---- DATASET SECTION

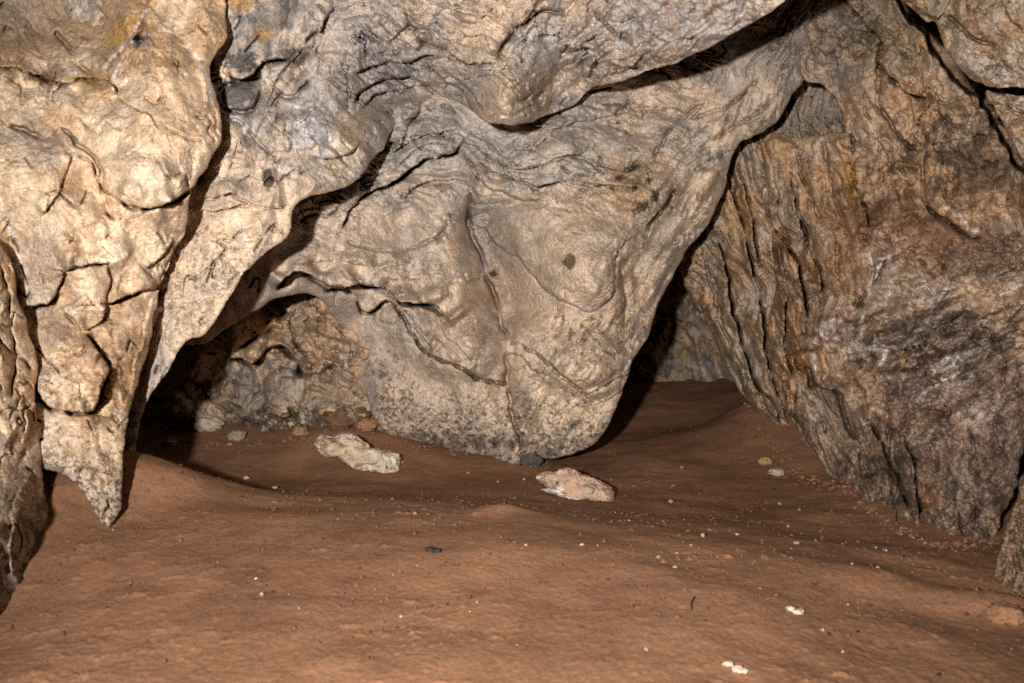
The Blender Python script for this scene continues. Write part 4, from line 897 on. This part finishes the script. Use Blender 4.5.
round_stone(300, 434, 8, 6, BROWN * 1.6, 22, 'brown stone at the foot of the alcove rock, left of the orange-tan stone')
round_stone(183, 414, 10, 8, GREY * 0.8, 12, 'grey green stone in the deep shade at the left corner of the alcove')
round_stone(170, 444, 7, 4.5, BEIGE, 11, 'little pale stone at the shadow edge in the left of the alcove')
round_stone(777, 474, 9, 3.5, BEIGE * 0.9, 13, 'slender pale stone fragment by the foot of the passage wall', ang=0.6)
round_stone(765, 463, 7, 4.5, np.array([0.40, 0.25, 0.12]), 14, 'orange-tan stone in the passage beside the slender pale fragment')
round_stone(1008, 616, 20, 12, np.array([0.30, 0.15, 0.085]), 16, 'soil-coloured clod below the dark rock at the lower right edge', mat=MAT_SOIL, sink=0.7, name='clod', cat='clod')

PEBBLES = [
    (246, 479, 5.0, 3.4, 1.0, 'off-white pebble, the larger of the pair left of the long cream stone'),
    (275, 488, 4.0, 3.2, 1.0, 'off-white pebble, nearer and right one of the pair left of the long cream stone'),
    (320, 501, 1.8, 1.5, .9, 'tiny pale pebble on the soil rim below the left end of the long cream stone'),
    (216, 476, 1.8, 1.4, .7, 'tiny pale pebble left of the two off-white pebbles'),
    (113, 533, 2.0, 1.6, .9, 'tiny white pebble right under the pointed rock tip'),
    (256, 580, 2.6, 2.0, 1.1, 'small white pebble on open soil right of the clods on the left'),
    (299, 612, 2.4, 2.4, .9, 'cream pebble low on the left half of the open soil'),
    (125, 600, 2.4, 1.6, .6, 'greyish pebble in the dim soil at lower left'),
    (415, 515, 4.0, 1.8, .8, 'flat pale flake on the soil rim between the two large stones'),
    (526, 547, 3.2, 1.8, 1.0, 'white flake on open soil below the tapered stone, leftmost of its row'),
    (582, 547, 4.2, 2.0, 1.1, 'white shell-like flake, middle of the row below the tapered stone'),
    (598, 547, 2.2, 1.4, 1.0, 'white chip just right of the shell-like flake below the tapered stone'),
    (629, 521, 3.4, 1.8, .8, 'pale flake with a dark chip beside it, right of the tapered stone'),
    (671, 503, 3.4, 2.8, .8, 'pale grey pebble at the shaded mouth of the passage'),
    (682, 469, 4.0, 3.4, .5, 'dull grey pebble inside the passage mouth'),
    (677, 554, 4.0, 1.4, 1.0, 'thin white sliver at the rim of the lit soil, right of centre'),
    (691, 546, 2.4, 1.6, .9, 'small white chip beside the thin white sliver'),
    (703, 537, 4.0, 3.8, .8, 'upright pinkish pebble at the rim of the lit soil in front of the passage'),
    (737, 535, 3.4, 1.8, .9, 'flat pale pebble right of the upright pinkish pebble'),
    (780, 504, 3.6, 2.2, .7, 'pale oval pebble at the foot of the right wall folds'),
    (788, 527, 2.8, 2.4, .7, 'dull pale pebble between the wall foot and the flaky pale stone'),
    (797, 543, 6.0, 2.8, .75, 'flaky pale stone on the soil rim before the right wall'),
    (876, 548, 2.0, 1.6, .9, 'left of two tiny white chips under the right wall foot'),
    (886, 551, 2.2, 1.8, .9, 'right of two tiny white chips under the right wall foot'),
    (852, 565, 2.4, 1.6, 1.2, 'bright tiny chip on soil left of the thin chip below the right wall'),
    (878, 568, 3.2, 1.2, 1.1, 'thin bright chip on the soil below the right wall foot'),
    (848, 607, 2.0, 1.6, .9, 'tiny pale pebble below the bright chips at lower right'),
    (843, 656, 2.4, 2.0, 1.2, 'bright tiny pebble near the bottom right'),
    (401, 620, 2.4, 2.2, 1.2, 'bright tiny pebble low in the middle of the open soil'),
    (470, 614, 1.6, 1.4, 1.1, 'tiny white speck of stone right of the bright pebble in the middle soil'),
    (646, 651, 4.0, 1.6, 1.0, 'cream flake lying flat near the bottom, right of centre'),
    (468, 474, 3.6, 1.6, .7, 'dull pale flake between the long cream stone and the dark stone'),
    (524, 480, 3.4, 1.8, .7, 'dull pale flake just left of the tapered stone'),
    (402, 463, 3.0, 2.6, .8, 'grey white pebble touching the squared end of the long cream stone'),
    (393, 577, 1.8, 1.4, .9, 'tiny white chip left of centre on the open soil'),
    (814, 588, 3.2, 2.4, .2, 'dark brown pebble left of the bright chips at lower right'),
    (939, 676, 3.6, 3.0, .08, 'black pebble at the bottom right edge of the picture'),
    (477, 606, 2.6, 1.2, .75, 'flat tan chip above the tiny white speck in the middle soil'),
    (447, 607, 2.4, 1.8, .12, 'small dark pebble in the middle of the open soil'),
    (904, 558, 2.0, 2.0, .08, 'tiny black chip just below the right wall'),
    (858, 635, 2.2, 2.6, .08, 'black chip right of the broken white flake at lower right'),
]
for i, (u, v, rx, ry, t, lab) in enumerate(PEBBLES):
    round_stone(u, v, rx * 0.66, ry * 0.62, np.array([0.50, 0.37, 0.27]) * t, 40 + i, lab, sub=2, name='pebble', cat='pebble', group='pebbles scattered on the cave floor', squash=0.9, sink=0.15, ang=i * 0.7, tex=0.3)

def flake(u, v, pieces, col, label, seed, name='flake', cat='rock flake'):
    """a flat broken flake of several overlapping lobes, one solid mesh"""
    V_, F_, T_ = [], [], []; base_ = 0
    p, d = ground_at(u, v); k = d / F
    for i, (du, dv, rx, ry) in enumerate(pieces):
        vv, f = ICO[3]
        P = vv * (1 + 0.45 * n3(vv, 1.6, seed + i)[:, None]) * np.array([rx * k, ry * k * 2.6, 0.004])
        q = np.array([p[0] + du * k, p[1] - dv * k * 2.8, 0]); q[2] = floor_height_fast(q[0], q[1]) + 0.005
        V_.append(P + q); F_.append(f + base_); T_.append(flat(col)(vv, seed + i)); base_ += len(vv)
    return tag(mesh_object(name, np.concatenate(V_), np.concatenate(F_), MAT_STONE, np.concatenate(T_)), label, cat)
flake(795, 617, [(-4, -1, 4.5, 2.0), (2, 1, 5.0, 2.0), (6, 0, 2.5, 1.5)], (0.60, 0.49, 0.40), 'pale flake of rock lying flat at lower right, alone on bare soil', 150)
flake(736, 674, [(-6, -3, 5.5, 2.0), (1, 1, 6.0, 2.6), (7, 2, 4.0, 2.0)], (0.66, 0.53, 0.43), 'largest white flake, at the bottom edge right of centre', 160)
flake(433, 553, [(-3, 0, 5, 2.4), (4, 1, 4.5, 2.0)], (0.055, 0.048, 0.05), 'dark slate flake on the open soil left of centre', 170)
# short black twigs stuck in the soil
def twig(pts, r, label):
    P = [];
    for (u, v, up) in pts:
        p, d = ground_at(u, v); p = p.copy(); p[2] = floor_height_fast(p[0], p[1]) + up * d / F; P.append(p)
    c = bpy.data.curves.new('tw', 'CURVE'); c.dimensions = '3D'; c.bevel_depth = r; c.bevel_resolution = 1
    sp = c.splines.new('POLY'); sp.points.add(len(P) - 1)
    for i, p in enumerate(P): sp.points[i].co = (*(p - P[0]), 1); sp.points[i].radius = 1.0 - 0.5 * i / len(P)
    to = bpy.data.objects.new('tmp', c); COL.objects.link(to)
    me = bpy.data.meshes.new_from_object(to); COL.objects.unlink(to); bpy.data.objects.remove(to)
    me.materials.clear(); me.materials.append(MAT_TWIG)
    o = bpy.data.objects.new('twig', me); COL.objects.link(o); o.location = tuple(P[0])
    return tag(o, label, 'twig', 'dark twigs on the cave floor')
MAT_TWIG, nt, N, L = new_mat('dark_wood')
out = N.new('ShaderNodeOutputMaterial'); bb = N.new('ShaderNodeBsdfPrincipled'); L.new(bb.outputs[0], out.inputs[0])
nn = N.new('ShaderNodeTexNoise'); nn.inputs['Scale'].default_value = 80
cc = N.new('ShaderNodeValToRGB'); cc.color_ramp.elements[0].color = (0.012, 0.010, 0.008, 1); cc.color_ramp.elements[1].color = (0.05, 0.035, 0.025, 1)
L.new(nn.outputs['Fac'], cc.inputs[0]); L.new(cc.outputs[0], bb.inputs['Base Color']); bb.inputs['Roughness'].default_value = 0.8
twig([(692, 614, 1), (691, 607, 3), (694, 604, 5)], 0.0016, 'black twig upright in the soil, lower right of centre')
twig([(897, 524, 0), (896, 518, 3), (897, 514, 5)], 0.0018, 'black twig leaning on the foot of the right wall')

# ------------------------------------------------------------------ soil crumbs: nobody could count them
rng = np.random.default_rng(4)
v8 = np.array([(1, 0, 0), (-1, 0, 0), (0, 1, 0), (0, -1, 0), (0, 0, 1), (0, 0, -1)], float)
f8 = np.array([(0, 2, 4), (2, 1, 4), (1, 3, 4), (3, 0, 4), (2, 0, 5), (1, 2, 5), (3, 1, 5), (0, 3, 5)])
V_, F_, T_ = [], [], []
n = 0
while n < 5600:
    u, v = rng.uniform(-60, 1084), 683 - 270 * rng.random() ** 0.8
    d = 0.71 * F / (v - 237) * rng.uniform(0.92, 1.08)
    p = project(float(u), float(v), d); x, y = p[0], p[1]
    # clods gather in drifts
    if float(fbm(np.array([x / 0.25]), np.array([y / 0.25]), 2, 990)[0]) < rng.uniform(-0.9, 0.5): continue
    z = floor_height_fast(x, y)
    r = 0.0010 + 0.0062 * rng.random() ** 4.5
    P = v8 * rng.uniform(0.6, 1.3, (6, 1)) * r * np.array([1, 1, 0.7])
    a = rng.uniform(0, 6.28); P = np.stack([P[:, 0] * math.cos(a) - P[:, 1] * math.sin(a), P[:, 0] * math.sin(a) + P[:, 1] * math.cos(a), P[:, 2]], 1)
    V_.append(P + np.array([x, y, z + r * 0.3])); F_.append(f8 + 6 * n)
    q = rng.random()
    col = np.array([0.22, 0.118, 0.07]) * rng.uniform(0.6, 1.15) if q < 0.95 else (np.array([0.5, 0.38, 0.28]) * rng.uniform(0.5, 1.0) if q < 0.965 else np.array([0.06, 0.045, 0.035]))
    T_.append(np.broadcast_to(col, (6, 3))); n += 1
for line in ([(380, 444), (440, 449), (520, 460), (545, 466)], [(742, 404), (770, 444), (790, 474), (850, 492), (880, 520), (930, 545), (990, 545)], [(190, 446), (250, 446), (310, 440), (372, 436)], [(995, 612), (1030, 612)]):
    c = curve(line, seg=1.0)
    for i in range(int(len(c) * 2.2)):
        q = c[rng.integers(len(c))] + rng.normal(0, 1, 2) * np.array([5.0, 3.0])
        p, d = ground_at(q[0], q[1]); r = 0.0015 + 0.008 * rng.random() ** 4
        P = v8 * rng.uniform(0.6, 1.3, (6, 1)) * r * np.array([1.2, 1, 0.8])
        V_.append(P + np.array([p[0], p[1], floor_height_fast(p[0], p[1]) + r * 0.3])); F_.append(f8 + 6 * n)
        col = np.array([0.25, 0.135, 0.08]) if rng.random() < 0.82 else np.array([0.33, 0.22, 0.145]) * rng.uniform(0.4, 1.15)
        T_.append(np.broadcast_to(col, (6, 3))); n += 1
cr_ = mesh_object('gravel', np.concatenate(V_), np.concatenate(F_), MAT_STONE, np.concatenate(T_), origin=np.zeros(3), smooth=False)
tag(cr_, 'loose crumbs of brown earth and stone grit strewn over the cave floor', 'grit', kind='stuff')

# ------------------------------------------------------------------ camera, flash, world
cam = bpy.data.cameras.new('camera'); co = bpy.data.objects.new('camera', cam); COL.objects.link(co)
cam.sensor_width = 36; cam.lens = F / 1024 * 36; cam.clip_end = 100; cam.clip_start = 0.05
co.location = (0, 0, CAMZ); co.rotation_euler = (math.pi / 2 - PITCH, 0, 0)
cam.dof.use_dof = True; cam.dof.focus_distance = 3.6; cam.dof.aperture_fstop = 7.0
bpy.context.scene.camera = co

fl = bpy.data.lights.new('flash', 'SPOT'); fl.energy = 980; fl.shadow_soft_size = 0.035; fl.color = (1.0, 0.94, 0.87)
fl.spot_size = math.radians(80); fl.spot_blend = 1.0
fo_ = bpy.data.objects.new('flash', fl); COL.objects.link(fo_); fo_.location = (-0.33, -0.45, CAMZ + 0.17)
from mathutils import Vector
fo_.rotation_euler = (Vector((0.1, 3.5, 0.95)) - fo_.location).to_track_quat('-Z', 'Y').to_euler()

sc = bpy.context.scene
w = bpy.data.worlds.new('World'); sc.world = w; w.use_nodes = True
w.node_tree.nodes['Background'].inputs[0].default_value = (0.02, 0.02, 0.02, 1); w.node_tree.nodes['Background'].inputs[1].default_value = 0.1
sc.view_settings.view_transform = 'Standard'; sc.view_settings.look = 'None'; sc.view_settings.gamma = 1
sc.view_settings.exposure = 0
sc.render.engine = 'CYCLES'
sc.cycles.use_denoising = False; sc.cycles.max_bounces = 5; sc.cycles.diffuse_bounces = 3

--------

**WHAT THIS TASK INVOLVES:**
Your task is to reproduce exactly the lines from the start of the data above through the line containing "sink=0.7, name='clod', cat='clod')", leaving every picture out.

**RESULT OF THE TASK:**
The Blender Python script for this scene continues. Write part 4, from line 897 on. This part finishes the script. Use Blender 4.5.
round_stone(300, 434, 8, 6, BROWN * 1.6, 22, 'brown stone at the foot of the alcove rock, left of the orange-tan stone')
round_stone(183, 414, 10, 8, GREY * 0.8, 12, 'grey green stone in the deep shade at the left corner of the alcove')
round_stone(170, 444, 7, 4.5, BEIGE, 11, 'little pale stone at the shadow edge in the left of the alcove')
round_stone(777, 474, 9, 3.5, BEIGE * 0.9, 13, 'slender pale stone fragment by the foot of the passage wall', ang=0.6)
round_stone(765, 463, 7, 4.5, np.array([0.40, 0.25, 0.12]), 14, 'orange-tan stone in the passage beside the slender pale fragment')
round_stone(1008, 616, 20, 12, np.array([0.30, 0.15, 0.085]), 16, 'soil-coloured clod below the dark rock at the lower right edge', mat=MAT_SOIL, sink=0.7, name='clod', cat='clod')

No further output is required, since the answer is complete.